When engineer/landowner/philanthropist, and later mayor, Adolph Sutro built the Aquarium in 1887 he did it to create a mechanical tide pool that would make the wonders of the ocean accessible to visitors to Ocean Beach. When the Aquarium proved a success, he expanded by building swimming ponds nearby to create an area safe for swimming. His visionary ideas grew into a massive project called the Sutro Baths, which then became the largest bathhouse in the world. The extravagant Sutro Baths housed a museum, restaurants, hundreds of dressing rooms, and other facilities. The canalworks of the Aquarium were incorporated into the mechanics of the Sutro Baths in order to empty and fill the Bath’s six swimming tanks.

Sutro was duly mocked during the course of the Baths’ construction, but when the Sutro Baths complex was finished, it was too magnificent to dismiss. It was a one-of-a-kind tourist attraction for San Francisco.

The same could be said for a working tidal energy plant built today. Although it wouldn’t be quite as much fun.

The Sutro Baths survived until 1966, when the property was sold to developers who planned apartments for the site. The buildings were partially demolished when a fire broke out and finished the job. Only the foundation of the pools and the canalworks of the Aquarium remained after the fire.

There have been far more wave than tidal energy experiments in California. Most of these took place around the turn of the 20th century in Southern California. By the 1920s, however, too many failed wave motors experiments and investment losses had given wave energy’s image a big black eye. California’s most successful wave motor was built in Santa Cruz in 1898, but it was used for pumping water, not for electricity production.

In 2003, while I was researching old wave motors from the 1890s, I was also watching tidal energy re-emerge onto the local political scene. First in the Local Agency Formation Commission, then at the Board of Supervisors, and then in the Matt for Mayor campaign. It was a wonder to watch Supervisor Matt Gonzalez take the idea of power from the ocean, an idea of that has been of interest to San Franciscans since the 1870s and re-introduce it into present time and modern thinking. He somehow managed to give the idea respectability again. The best part was the way in which he fearlessly pursued it.
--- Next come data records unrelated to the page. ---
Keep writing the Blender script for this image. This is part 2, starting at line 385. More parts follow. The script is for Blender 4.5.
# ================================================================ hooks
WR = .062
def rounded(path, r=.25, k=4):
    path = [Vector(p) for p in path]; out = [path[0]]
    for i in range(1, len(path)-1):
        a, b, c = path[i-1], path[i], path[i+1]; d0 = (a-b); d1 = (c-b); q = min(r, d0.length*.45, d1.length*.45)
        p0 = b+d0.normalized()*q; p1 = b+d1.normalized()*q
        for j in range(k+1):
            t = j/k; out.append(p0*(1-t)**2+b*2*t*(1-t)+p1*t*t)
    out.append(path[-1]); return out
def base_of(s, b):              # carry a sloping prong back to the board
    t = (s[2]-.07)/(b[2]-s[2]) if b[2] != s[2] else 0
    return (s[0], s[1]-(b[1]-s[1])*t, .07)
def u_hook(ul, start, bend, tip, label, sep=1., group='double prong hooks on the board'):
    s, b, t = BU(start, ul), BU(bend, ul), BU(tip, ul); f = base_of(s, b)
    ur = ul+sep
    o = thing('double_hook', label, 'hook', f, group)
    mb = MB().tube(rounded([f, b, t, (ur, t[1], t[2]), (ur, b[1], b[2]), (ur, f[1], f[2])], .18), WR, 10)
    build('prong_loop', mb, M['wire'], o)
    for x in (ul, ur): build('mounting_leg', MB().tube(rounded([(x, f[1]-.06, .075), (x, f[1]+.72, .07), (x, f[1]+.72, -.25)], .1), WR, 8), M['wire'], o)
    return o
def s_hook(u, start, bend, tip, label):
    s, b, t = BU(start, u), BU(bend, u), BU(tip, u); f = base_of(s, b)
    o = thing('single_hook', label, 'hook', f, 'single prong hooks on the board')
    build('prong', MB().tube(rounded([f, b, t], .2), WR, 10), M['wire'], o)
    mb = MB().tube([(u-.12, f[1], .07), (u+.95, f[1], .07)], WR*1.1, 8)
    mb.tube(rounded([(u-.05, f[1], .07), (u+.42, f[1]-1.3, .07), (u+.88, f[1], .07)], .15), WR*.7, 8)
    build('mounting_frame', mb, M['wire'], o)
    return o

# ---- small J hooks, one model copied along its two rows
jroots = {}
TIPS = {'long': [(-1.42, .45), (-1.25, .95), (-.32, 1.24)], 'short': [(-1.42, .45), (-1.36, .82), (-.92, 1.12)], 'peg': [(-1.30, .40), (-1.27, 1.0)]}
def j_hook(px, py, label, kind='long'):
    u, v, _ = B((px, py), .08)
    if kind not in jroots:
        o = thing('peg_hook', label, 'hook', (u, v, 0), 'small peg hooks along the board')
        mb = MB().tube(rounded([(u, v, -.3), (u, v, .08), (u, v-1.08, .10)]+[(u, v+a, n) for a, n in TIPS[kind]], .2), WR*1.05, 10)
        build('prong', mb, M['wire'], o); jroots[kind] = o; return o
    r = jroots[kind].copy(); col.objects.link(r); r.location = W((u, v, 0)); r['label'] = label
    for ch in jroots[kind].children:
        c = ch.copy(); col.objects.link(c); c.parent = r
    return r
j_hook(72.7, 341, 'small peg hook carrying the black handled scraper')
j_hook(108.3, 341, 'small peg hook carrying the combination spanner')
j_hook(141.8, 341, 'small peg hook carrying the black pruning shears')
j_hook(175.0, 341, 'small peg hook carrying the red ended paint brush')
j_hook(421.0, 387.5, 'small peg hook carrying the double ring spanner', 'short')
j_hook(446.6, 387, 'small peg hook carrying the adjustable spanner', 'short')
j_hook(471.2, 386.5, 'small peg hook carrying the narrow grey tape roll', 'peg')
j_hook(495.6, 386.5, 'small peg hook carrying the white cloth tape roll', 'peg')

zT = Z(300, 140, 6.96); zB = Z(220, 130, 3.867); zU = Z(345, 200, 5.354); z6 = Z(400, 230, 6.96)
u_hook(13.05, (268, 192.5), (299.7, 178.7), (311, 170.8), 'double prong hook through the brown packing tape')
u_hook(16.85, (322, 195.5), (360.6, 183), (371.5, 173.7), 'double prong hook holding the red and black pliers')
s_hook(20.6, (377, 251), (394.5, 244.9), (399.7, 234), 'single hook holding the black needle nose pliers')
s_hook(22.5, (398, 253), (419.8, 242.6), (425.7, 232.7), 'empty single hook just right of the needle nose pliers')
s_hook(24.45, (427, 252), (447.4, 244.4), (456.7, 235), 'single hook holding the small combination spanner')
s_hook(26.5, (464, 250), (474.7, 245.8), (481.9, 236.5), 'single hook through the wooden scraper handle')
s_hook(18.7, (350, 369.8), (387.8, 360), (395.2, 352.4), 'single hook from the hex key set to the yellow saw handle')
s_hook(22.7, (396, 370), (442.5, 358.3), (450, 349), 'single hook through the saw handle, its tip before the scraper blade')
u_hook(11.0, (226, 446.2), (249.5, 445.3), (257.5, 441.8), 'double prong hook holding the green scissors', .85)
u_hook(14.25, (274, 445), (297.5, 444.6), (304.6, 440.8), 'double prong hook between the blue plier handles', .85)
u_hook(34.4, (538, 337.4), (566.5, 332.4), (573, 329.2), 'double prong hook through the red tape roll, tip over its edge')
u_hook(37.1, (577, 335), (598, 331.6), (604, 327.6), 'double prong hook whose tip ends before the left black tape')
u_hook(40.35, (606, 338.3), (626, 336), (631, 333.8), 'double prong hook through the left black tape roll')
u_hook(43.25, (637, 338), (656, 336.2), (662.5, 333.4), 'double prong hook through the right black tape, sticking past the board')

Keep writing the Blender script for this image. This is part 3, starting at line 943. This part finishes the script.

Of course, many rejected the idea as impractical or outlandish. Tidal energy was easy to mock because it seemed too futuristic for San Francisco. Yet nothing could be further from the truth.

In a city surrounded on three sides by ocean water, Sutro and Gonzalez are the only politicians who have ever been able to take the idea and make it manifest in some form. Sutro was a 19th-century engineer who used his own money to construct a tide machine of his own design on his beach property. Gonzalez had trickier limitations to contend with by trying to push the idea of tidal energy forward as a city project, but push he did. And the idea moved forward. In 2003, electricity from the ocean could not have had a better spokesperson than Matt Gonzalez or a better showcase than the Gonzalez campaign.

What ultimately will happen with tidal energy and wave energy in San Francisco remains to be seen. They may still be within the realm of the fantastic for now, but as long as people pursue the idea, it may be only a matter of time before that changes. In 1896 the Santa Cruz Sentinel said it best: the success of any one of California’s wave energy projects would signal “a mechanical revolution so vast as to be beyond the powers of comprehension.”